*Problem details:* Set down exactly the lines from the one with "Continue the Blender" to the one with "return tag(o, label, 'potato', 'peeled", both included, and no line outside that range.

*Data supplied:*

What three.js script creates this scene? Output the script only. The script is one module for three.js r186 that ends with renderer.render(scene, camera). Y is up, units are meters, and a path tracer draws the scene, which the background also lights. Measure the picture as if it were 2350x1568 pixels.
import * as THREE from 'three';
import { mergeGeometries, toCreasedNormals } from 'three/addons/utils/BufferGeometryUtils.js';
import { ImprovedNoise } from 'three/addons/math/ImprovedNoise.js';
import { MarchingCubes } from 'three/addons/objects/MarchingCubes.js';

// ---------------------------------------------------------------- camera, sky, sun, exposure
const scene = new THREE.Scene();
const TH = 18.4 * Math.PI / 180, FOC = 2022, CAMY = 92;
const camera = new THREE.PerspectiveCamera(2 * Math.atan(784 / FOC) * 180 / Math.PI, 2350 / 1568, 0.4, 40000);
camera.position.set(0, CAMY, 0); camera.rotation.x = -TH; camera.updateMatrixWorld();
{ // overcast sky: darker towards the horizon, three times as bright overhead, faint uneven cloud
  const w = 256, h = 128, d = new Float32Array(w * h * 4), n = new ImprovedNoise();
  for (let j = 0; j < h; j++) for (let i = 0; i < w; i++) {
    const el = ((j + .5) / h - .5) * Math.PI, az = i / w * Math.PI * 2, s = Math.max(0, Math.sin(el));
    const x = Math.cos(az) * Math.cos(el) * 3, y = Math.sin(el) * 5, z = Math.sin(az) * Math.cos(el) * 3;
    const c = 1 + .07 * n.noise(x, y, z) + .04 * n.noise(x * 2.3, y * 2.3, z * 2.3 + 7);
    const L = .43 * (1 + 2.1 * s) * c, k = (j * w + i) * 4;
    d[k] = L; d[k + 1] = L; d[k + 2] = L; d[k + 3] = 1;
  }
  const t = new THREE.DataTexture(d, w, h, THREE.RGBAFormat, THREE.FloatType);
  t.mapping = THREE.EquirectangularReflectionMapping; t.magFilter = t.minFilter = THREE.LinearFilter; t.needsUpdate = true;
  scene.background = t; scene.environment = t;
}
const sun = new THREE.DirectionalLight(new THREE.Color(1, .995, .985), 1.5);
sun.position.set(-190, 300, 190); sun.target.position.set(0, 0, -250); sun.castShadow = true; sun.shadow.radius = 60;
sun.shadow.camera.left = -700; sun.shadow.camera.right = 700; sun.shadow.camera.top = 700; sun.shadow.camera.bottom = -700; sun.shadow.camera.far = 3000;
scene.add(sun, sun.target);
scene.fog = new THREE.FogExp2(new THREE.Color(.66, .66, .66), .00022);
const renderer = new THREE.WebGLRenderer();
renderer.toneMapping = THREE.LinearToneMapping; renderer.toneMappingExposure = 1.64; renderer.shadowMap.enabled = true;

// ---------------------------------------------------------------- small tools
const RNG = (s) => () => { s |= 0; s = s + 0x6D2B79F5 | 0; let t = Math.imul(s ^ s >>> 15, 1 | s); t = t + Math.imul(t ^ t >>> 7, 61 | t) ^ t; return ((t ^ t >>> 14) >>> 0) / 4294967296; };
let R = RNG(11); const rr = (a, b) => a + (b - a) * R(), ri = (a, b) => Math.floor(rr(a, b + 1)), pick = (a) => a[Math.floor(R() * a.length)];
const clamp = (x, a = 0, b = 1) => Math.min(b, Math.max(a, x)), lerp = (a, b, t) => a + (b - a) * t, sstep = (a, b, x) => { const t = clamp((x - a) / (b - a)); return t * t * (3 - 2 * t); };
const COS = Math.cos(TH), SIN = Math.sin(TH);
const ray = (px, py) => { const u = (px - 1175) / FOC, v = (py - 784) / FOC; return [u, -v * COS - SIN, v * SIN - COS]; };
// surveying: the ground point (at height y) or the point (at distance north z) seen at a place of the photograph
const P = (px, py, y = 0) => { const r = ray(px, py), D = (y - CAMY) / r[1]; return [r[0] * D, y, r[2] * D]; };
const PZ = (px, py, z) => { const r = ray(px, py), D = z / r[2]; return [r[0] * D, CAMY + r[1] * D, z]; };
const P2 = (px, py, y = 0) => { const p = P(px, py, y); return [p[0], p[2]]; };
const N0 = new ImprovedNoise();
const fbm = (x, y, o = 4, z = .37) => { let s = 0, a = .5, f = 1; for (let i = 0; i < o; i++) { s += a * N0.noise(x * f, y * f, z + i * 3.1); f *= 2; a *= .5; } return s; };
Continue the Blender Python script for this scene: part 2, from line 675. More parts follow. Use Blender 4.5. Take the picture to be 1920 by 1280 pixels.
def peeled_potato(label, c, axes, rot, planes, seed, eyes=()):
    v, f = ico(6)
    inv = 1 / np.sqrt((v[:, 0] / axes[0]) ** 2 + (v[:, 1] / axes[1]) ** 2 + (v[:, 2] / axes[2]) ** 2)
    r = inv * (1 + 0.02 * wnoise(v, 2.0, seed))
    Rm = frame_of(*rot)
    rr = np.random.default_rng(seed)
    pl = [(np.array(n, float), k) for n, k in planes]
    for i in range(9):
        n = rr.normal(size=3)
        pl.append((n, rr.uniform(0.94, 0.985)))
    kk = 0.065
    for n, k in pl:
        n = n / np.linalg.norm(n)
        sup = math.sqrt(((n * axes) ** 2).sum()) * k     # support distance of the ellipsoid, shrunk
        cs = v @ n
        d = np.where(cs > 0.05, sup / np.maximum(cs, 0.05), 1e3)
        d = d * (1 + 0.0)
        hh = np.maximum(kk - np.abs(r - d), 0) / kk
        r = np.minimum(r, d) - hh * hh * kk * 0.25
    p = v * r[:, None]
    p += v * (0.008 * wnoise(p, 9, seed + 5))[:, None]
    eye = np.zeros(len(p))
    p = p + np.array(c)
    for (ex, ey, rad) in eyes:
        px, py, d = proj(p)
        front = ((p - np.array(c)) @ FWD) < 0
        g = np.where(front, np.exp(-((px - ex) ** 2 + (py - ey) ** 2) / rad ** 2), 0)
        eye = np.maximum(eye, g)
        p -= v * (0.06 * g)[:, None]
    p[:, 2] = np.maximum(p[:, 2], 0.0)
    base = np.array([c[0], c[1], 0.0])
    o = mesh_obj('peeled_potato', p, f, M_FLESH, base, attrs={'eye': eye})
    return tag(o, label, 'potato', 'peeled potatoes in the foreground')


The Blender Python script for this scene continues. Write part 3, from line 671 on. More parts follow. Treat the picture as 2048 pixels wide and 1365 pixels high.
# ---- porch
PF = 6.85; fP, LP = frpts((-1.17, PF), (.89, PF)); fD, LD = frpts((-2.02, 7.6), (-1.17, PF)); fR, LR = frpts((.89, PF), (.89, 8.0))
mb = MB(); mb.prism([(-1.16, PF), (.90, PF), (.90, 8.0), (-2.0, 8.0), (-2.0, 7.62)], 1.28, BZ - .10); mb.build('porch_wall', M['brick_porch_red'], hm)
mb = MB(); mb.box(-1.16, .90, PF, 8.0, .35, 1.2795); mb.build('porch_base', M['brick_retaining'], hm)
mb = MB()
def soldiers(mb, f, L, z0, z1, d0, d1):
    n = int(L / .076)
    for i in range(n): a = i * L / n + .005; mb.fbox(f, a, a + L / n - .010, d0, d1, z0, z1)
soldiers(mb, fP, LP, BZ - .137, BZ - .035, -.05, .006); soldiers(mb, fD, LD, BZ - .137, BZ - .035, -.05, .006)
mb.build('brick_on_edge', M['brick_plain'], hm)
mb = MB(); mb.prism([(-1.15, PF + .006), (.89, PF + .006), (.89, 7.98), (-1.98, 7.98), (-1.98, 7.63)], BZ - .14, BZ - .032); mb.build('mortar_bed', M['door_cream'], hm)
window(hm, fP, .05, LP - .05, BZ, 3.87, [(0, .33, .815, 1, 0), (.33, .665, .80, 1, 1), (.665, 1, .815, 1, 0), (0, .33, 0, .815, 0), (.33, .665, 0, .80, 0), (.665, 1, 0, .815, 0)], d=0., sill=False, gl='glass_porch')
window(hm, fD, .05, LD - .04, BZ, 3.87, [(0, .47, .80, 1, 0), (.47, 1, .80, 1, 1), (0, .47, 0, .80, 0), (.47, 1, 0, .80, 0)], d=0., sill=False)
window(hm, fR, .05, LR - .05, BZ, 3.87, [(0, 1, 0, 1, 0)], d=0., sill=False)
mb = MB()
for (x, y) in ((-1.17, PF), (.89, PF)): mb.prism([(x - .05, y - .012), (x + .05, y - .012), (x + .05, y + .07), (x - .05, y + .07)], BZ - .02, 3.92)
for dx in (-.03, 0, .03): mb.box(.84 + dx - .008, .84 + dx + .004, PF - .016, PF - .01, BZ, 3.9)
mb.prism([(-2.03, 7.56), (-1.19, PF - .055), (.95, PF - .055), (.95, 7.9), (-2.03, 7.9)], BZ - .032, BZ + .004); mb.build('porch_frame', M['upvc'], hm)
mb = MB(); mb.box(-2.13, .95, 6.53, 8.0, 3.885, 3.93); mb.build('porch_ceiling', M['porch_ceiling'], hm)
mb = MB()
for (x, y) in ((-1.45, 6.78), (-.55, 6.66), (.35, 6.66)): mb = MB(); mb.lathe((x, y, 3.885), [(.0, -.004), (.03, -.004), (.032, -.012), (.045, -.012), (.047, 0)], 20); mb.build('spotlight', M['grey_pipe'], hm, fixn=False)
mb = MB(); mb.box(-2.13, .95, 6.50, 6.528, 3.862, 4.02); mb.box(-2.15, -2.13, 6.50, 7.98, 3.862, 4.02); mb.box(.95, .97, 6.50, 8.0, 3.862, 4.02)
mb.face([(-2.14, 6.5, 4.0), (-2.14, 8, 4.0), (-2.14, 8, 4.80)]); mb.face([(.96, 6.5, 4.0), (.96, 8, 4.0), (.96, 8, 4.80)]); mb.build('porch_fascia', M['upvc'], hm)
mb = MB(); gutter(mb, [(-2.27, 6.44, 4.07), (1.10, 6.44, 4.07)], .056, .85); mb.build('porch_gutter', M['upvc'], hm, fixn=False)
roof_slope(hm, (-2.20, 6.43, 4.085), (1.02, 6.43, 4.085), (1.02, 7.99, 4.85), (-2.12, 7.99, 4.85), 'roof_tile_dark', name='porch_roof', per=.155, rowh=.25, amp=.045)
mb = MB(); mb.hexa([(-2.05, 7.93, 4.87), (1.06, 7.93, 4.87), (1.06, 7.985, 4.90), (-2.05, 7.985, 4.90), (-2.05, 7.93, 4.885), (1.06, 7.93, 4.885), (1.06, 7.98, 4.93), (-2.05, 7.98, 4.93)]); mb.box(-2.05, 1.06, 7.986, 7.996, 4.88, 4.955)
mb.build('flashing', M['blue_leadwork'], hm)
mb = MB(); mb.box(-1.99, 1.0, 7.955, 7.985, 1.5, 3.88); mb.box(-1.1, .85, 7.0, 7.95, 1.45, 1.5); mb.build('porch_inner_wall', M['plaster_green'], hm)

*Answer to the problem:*
Continue the Blender Python script for this scene: part 2, from line 675. More parts follow. Use Blender 4.5. Take the picture to be 1920 by 1280 pixels.
def peeled_potato(label, c, axes, rot, planes, seed, eyes=()):
    v, f = ico(6)
    inv = 1 / np.sqrt((v[:, 0] / axes[0]) ** 2 + (v[:, 1] / axes[1]) ** 2 + (v[:, 2] / axes[2]) ** 2)
    r = inv * (1 + 0.02 * wnoise(v, 2.0, seed))
    Rm = frame_of(*rot)
    rr = np.random.default_rng(seed)
    pl = [(np.array(n, float), k) for n, k in planes]
    for i in range(9):
        n = rr.normal(size=3)
        pl.append((n, rr.uniform(0.94, 0.985)))
    kk = 0.065
    for n, k in pl:
        n = n / np.linalg.norm(n)
        sup = math.sqrt(((n * axes) ** 2).sum()) * k     # support distance of the ellipsoid, shrunk
        cs = v @ n
        d = np.where(cs > 0.05, sup / np.maximum(cs, 0.05), 1e3)
        d = d * (1 + 0.0)
        hh = np.maximum(kk - np.abs(r - d), 0) / kk
        r = np.minimum(r, d) - hh * hh * kk * 0.25
    p = v * r[:, None]
    p += v * (0.008 * wnoise(p, 9, seed + 5))[:, None]
    eye = np.zeros(len(p))
    p = p + np.array(c)
    for (ex, ey, rad) in eyes:
        px, py, d = proj(p)
        front = ((p - np.array(c)) @ FWD) < 0
        g = np.where(front, np.exp(-((px - ex) ** 2 + (py - ey) ** 2) / rad ** 2), 0)
        eye = np.maximum(eye, g)
        p -= v * (0.06 * g)[:, None]
    p[:, 2] = np.maximum(p[:, 2], 0.0)
    base = np.array([c[0], c[1], 0.0])
    o = mesh_obj('peeled_potato', p, f, M_FLESH, base, attrs={'eye': eye})
    return tag(o, label, 'potato', 'peeled potatoes in the foreground')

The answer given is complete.